With reference to my previous post: Shift in the maximum dose rate point, I extend my ques.:

I have scored Dose Equivalent at 100 cm from the surface of the shield with an isotropic source at centre - please find attached the input and flair files.

I am getting different outputs for different volume of the Cartesian bins used (Cartesian binning in USRBIN) - which seems logical as it is averaged over the volume of the bin - but the question is - how to decide the correct values ? The statistical errors in all the cases (scores with different volume bins) are less than 5 % - so all are acceptable. Is there any other check to decide the correctness of the output - that which result is more reliable out of many ? Please find attached the .lis files for the scores obtained at 100 cm Left and 100 am Right from the shield.

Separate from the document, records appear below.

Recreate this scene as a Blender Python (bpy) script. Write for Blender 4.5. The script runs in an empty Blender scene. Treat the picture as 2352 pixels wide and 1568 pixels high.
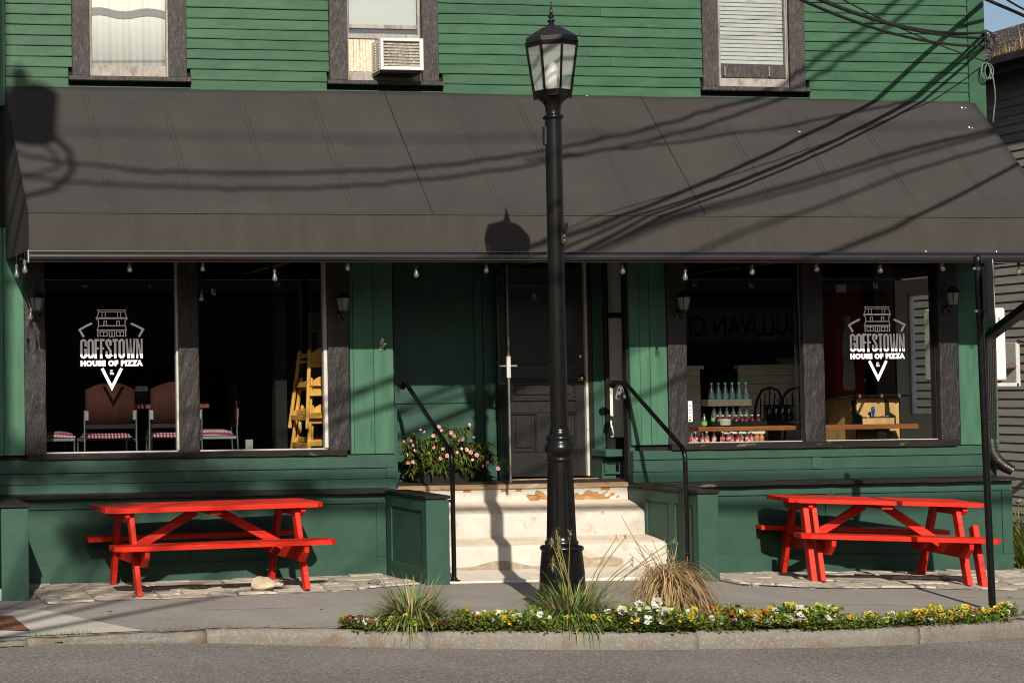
import bpy, bmesh, math, random
from mathutils import Vector, Matrix, Euler
random.seed(7)
S = bpy.context.scene
COL = S.collection
R_ = random.uniform

# ------------------------------------------------------------------ camera, sky, sun, exposure
cam = bpy.data.cameras.new("camera"); camo = bpy.data.objects.new("camera", cam); COL.objects.link(camo)
rx, ux, fx = Vector((0.987610, -0.156575, -0.010552)), Vector((0.004896, -0.036467, 0.999323)), Vector((0.156854, 0.986993, 0.035248))
m3 = Matrix((rx, ux, -fx)).transposed()
camo.matrix_world = Matrix.Translation((0, -16.4, 1.6)) @ m3.to_4x4()
cam.sensor_width = 36.0; cam.lens = 4220/2352*36
cam.shift_x = (1176-140)/2352; cam.shift_y = (755-784)/2352
cam.clip_start = 0.1; cam.clip_end = 600
S.camera = camo
SUN = Vector((0.237, 1.0, -0.619)).normalized()          # direction the light travels
elev = math.asin(-SUN.z); 
world = bpy.data.worlds.new("World"); S.world = world; world.use_nodes = True
nt = world.node_tree; bg = nt.nodes["Background"]
sky = nt.nodes.new("ShaderNodeTexSky"); sky.sky_type = 'NISHITA'; sky.sun_disc = False
sky.sun_elevation = elev; sky.sun_rotation = math.atan2(-SUN.x, -SUN.y)
sky.air_density = 1.0; sky.dust_density = 2.2; sky.ozone_density = 1.0
nt.links.new(sky.outputs[0], bg.inputs[0]); bg.inputs[1].default_value = 0.05
sl = bpy.data.lights.new("sun", 'SUN'); sl.energy = 4.6; sl.angle = math.radians(0.53); sl.color = (1.0, 0.905, 0.775)
so = bpy.data.objects.new("sun", sl); COL.objects.link(so)
so.rotation_euler = SUN.to_track_quat('-Z', 'Y').to_euler()
S.view_settings.view_transform = 'Standard'; S.view_settings.look = 'None'
S.view_settings.exposure = 1.0; S.view_settings.gamma = 1.0; S.view_settings.use_curve_mapping = False
S.render.engine = 'CYCLES'; S.cycles.max_bounces = 8; S.cycles.transparent_max_bounces = 16
S.cycles.use_denoising = True; S.cycles.pixel_filter_type = 'BLACKMAN_HARRIS'; S.cycles.filter_width = 1.05
S.cycles.sample_clamp_indirect = 3.0; S.cycles.caustics_reflective = False; S.cycles.caustics_refractive = False

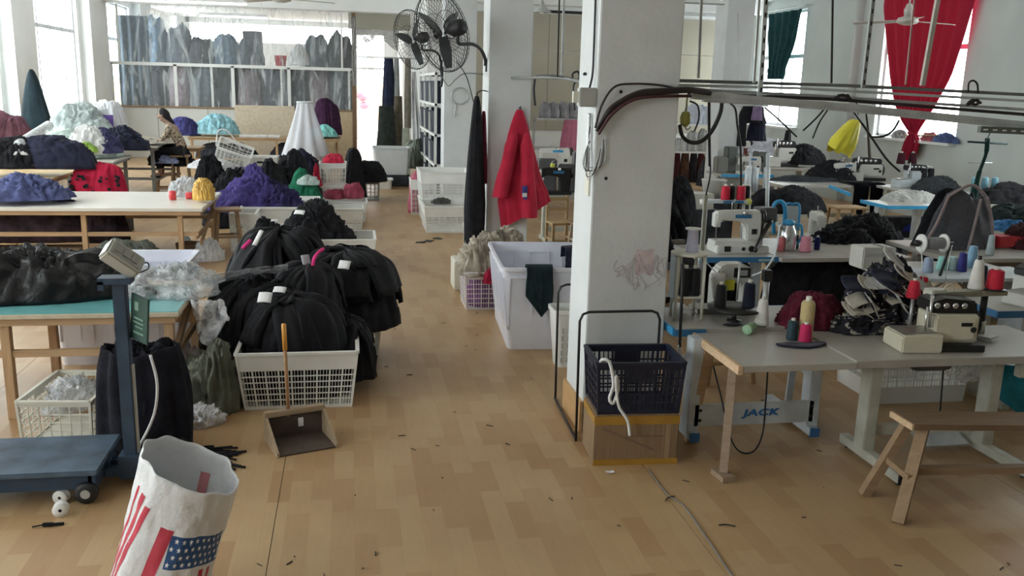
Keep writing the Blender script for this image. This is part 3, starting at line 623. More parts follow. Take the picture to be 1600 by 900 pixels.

I also found that near surface the outputs are obtained for 8 cc and 16 cc bin volumes with acceptable statistical error, but at 100 cm the volume of scoring bin has to be bigger, say upto 96cc /128 cc / 400 cc to obtain the expected output. Does the isotropic nature of the source has a role to play here ? Scattering is air outside the shield ?

Please explain.

Thanks and regards,
Raksha.
LHS_1m_27.bnn.lis (2.2 KB)
RHS_1m__26.bnn.lis (2.2 KB)
test1.flair (11.9 KB)
test1.inp (13.9 KB)

Dear Raksha,

I see from the input and flair files you provided that some of the scoring meshes for dose equivalent don’t include a lot of bins. For example the USRBIN “DELHS5cm” only contains one bin along the X and Y directions. A useful check to determine the correctness of the output is for example to include more bins in the X and Y directions and check if the distribution of values you obtain along each of the axes is smooth, i.e. no large fluctuations in values and acceptable errors. In the same way you could also define a higher amount of bins in the same scoring volume, at the expense of required computation time to achieve good statistics as you already correctly noted.

When moving further away from the shielding it indeed makes sense that you require larger bins to obtain the same statistical error since the fluence drops as 1/distance^2 for an isotropic source. In your case with the shielding geometry and surrounding air this still holds: moving further away requires more statistics.